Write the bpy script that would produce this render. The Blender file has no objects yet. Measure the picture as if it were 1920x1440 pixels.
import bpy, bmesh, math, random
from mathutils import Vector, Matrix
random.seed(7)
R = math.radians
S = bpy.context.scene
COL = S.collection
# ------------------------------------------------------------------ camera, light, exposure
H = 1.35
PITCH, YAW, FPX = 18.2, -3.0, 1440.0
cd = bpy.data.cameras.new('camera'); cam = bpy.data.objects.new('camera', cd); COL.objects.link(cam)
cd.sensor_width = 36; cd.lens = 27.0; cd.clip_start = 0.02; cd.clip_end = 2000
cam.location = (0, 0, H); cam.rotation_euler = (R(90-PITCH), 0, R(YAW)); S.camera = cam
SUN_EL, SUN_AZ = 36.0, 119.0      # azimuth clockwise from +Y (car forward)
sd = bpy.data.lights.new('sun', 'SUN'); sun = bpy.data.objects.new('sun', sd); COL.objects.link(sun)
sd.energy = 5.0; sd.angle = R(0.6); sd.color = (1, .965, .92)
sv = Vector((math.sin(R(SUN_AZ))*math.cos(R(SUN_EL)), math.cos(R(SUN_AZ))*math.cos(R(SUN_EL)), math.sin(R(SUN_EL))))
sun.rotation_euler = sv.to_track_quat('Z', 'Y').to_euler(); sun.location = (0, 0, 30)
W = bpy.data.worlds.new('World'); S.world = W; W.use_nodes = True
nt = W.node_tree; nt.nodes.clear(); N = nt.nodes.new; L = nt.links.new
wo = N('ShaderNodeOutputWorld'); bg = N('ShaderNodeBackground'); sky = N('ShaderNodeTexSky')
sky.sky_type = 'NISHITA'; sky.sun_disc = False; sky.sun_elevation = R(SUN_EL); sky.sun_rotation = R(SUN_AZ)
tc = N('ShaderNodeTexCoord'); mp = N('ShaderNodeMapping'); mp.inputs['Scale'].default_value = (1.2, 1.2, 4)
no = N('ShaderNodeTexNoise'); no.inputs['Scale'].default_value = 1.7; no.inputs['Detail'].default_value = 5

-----

## [What you have to do]
Your task is to transcribe the material exactly.

## [Response to the task]
Write the bpy script that would produce this render. The Blender file has no objects yet. Measure the picture as if it were 1920x1440 pixels.
import bpy, bmesh, math, random
from mathutils import Vector, Matrix
random.seed(7)
R = math.radians
S = bpy.context.scene
COL = S.collection
# ------------------------------------------------------------------ camera, light, exposure
H = 1.35
PITCH, YAW, FPX = 18.2, -3.0, 1440.0
cd = bpy.data.cameras.new('camera'); cam = bpy.data.objects.new('camera', cd); COL.objects.link(cam)
cd.sensor_width = 36; cd.lens = 27.0; cd.clip_start = 0.02; cd.clip_end = 2000
cam.location = (0, 0, H); cam.rotation_euler = (R(90-PITCH), 0, R(YAW)); S.camera = cam
SUN_EL, SUN_AZ = 36.0, 119.0      # azimuth clockwise from +Y (car forward)
sd = bpy.data.lights.new('sun', 'SUN'); sun = bpy.data.objects.new('sun', sd); COL.objects.link(sun)
sd.energy = 5.0; sd.angle = R(0.6); sd.color = (1, .965, .92)
sv = Vector((math.sin(R(SUN_AZ))*math.cos(R(SUN_EL)), math.cos(R(SUN_AZ))*math.cos(R(SUN_EL)), math.sin(R(SUN_EL))))
sun.rotation_euler = sv.to_track_quat('Z', 'Y').to_euler(); sun.location = (0, 0, 30)
W = bpy.data.worlds.new('World'); S.world = W; W.use_nodes = True
nt = W.node_tree; nt.nodes.clear(); N = nt.nodes.new; L = nt.links.new
wo = N('ShaderNodeOutputWorld'); bg = N('ShaderNodeBackground'); sky = N('ShaderNodeTexSky')
sky.sky_type = 'NISHITA'; sky.sun_disc = False; sky.sun_elevation = R(SUN_EL); sky.sun_rotation = R(SUN_AZ)
tc = N('ShaderNodeTexCoord'); mp = N('ShaderNodeMapping'); mp.inputs['Scale'].default_value = (1.2, 1.2, 4)
no = N('ShaderNodeTexNoise'); no.inputs['Scale'].default_value = 1.7; no.inputs['Detail'].default_value = 5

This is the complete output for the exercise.